Leso engano. Toda pessoa pode e deve
fazer despertar em si mesma a atitude filosófica. Em que consiste tal atitude?
Evidente que muitas respostas são possíveis, mas podemos entender como
filosófica a atitude de não aceitar, sem antes haver refletido, qualquer
suposta verdade que nos é apresentada; se, por ventura, algumas já estiverem
presentes em nossa vida, em nosso dia-a-dia, trata-se de questioná-las. A
modernidade esclareceu isso, que sem a dúvida
possivelmente não há filosofia. A
atitude filosófica não é a de dar resposta às grandes questões da humanidade, o
caminho é o inverso, é sempre o de problematizar, o que tem e o que não tem
resposta. O filósofo esta inserido na realidade, que é seu campo de trabalho.

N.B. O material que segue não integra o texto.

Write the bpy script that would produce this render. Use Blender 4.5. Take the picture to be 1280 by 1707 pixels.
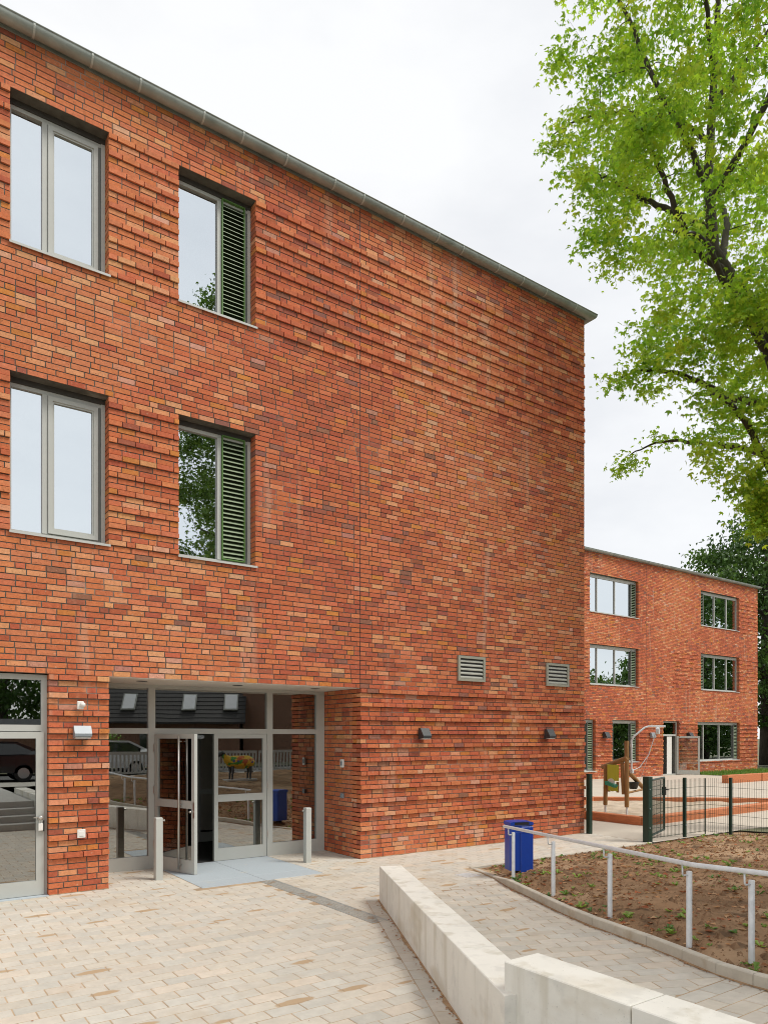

Da realidade é que surgem as problemáticas da filosofia. Platão defendia que o
filosofar é fruto de um sentimento, a admiração,
ou seja, trata-se do homem que admira as coisas de modo que esta admiração
lhe causa curiosidade, vontade saber, de conhecer. Nosso velho Aristóteles, por
sua vez, segue seu mestre e em sua famosa obra intitulada Metafísica entende a filosofia como a mais elevada de todas as
ciências, tendo por objeto o conhecimento das causas e dos princípios da realidade. Todo homem tende ao saber,
procurar sempre conhecer mais, permanecer na ignorância seria ir contra sua
própria natureza. A isto esta atrelada a função da filosofia, que em seu
conceito dá ao filósofo a estatura de amante obsessivo da sabedoria.
Obviamente não podemos considerar que
qualquer devaneio numa tarde de descanso é um trabalho, uma reflexão
filosófica. Para “fazer” filosofia é necessário um diálogo com a história da
filosofia, ou seja, com os pensadores, que ao longo de séculos deram suas
contribuições. Não basta ficar restrito a isso, a esse diálogo, num formalismo
acadêmico intelectual, é preciso ultrapassar isso em vista de uma filosofia
perene. Ou seja, a construção de uma reflexão filosófica deve ultrapassar a
problematicidade do real, adentrar nos conceitos e possibilidades dadas pelos
pensadores que compõem a história da filosofia de modo a incrementar-se de
possibilidades racionais e como que “retornar” com possíveis respostas ao
problema.
Certamente a cultura ocidental não
seria a mesma sem o legado da filosofia grega, este novo modo de fazer ciência.
Um pouco mais de interesse pode levar qualquer indivíduo, diplomado ou não, a
deparar-se com a verdade de que a filosofia se faz presente em todas as possibilidades
de conhecimento ao passo que o eixo-central de seu indagar é o homem, o que
deve conhecer e o que garante seu conhecer. A cada um de nós cabe a cada novo
dia a tarefa de filosofar, de admirar-se, espantar-se com a existência
real que se apresenta aos nossos olhos
e deixar-se guiar levemente pelos caminhos da razão. Não se trata de um caminho
audacioso. Nada mais é do que exercitar a nossa natureza, pensante.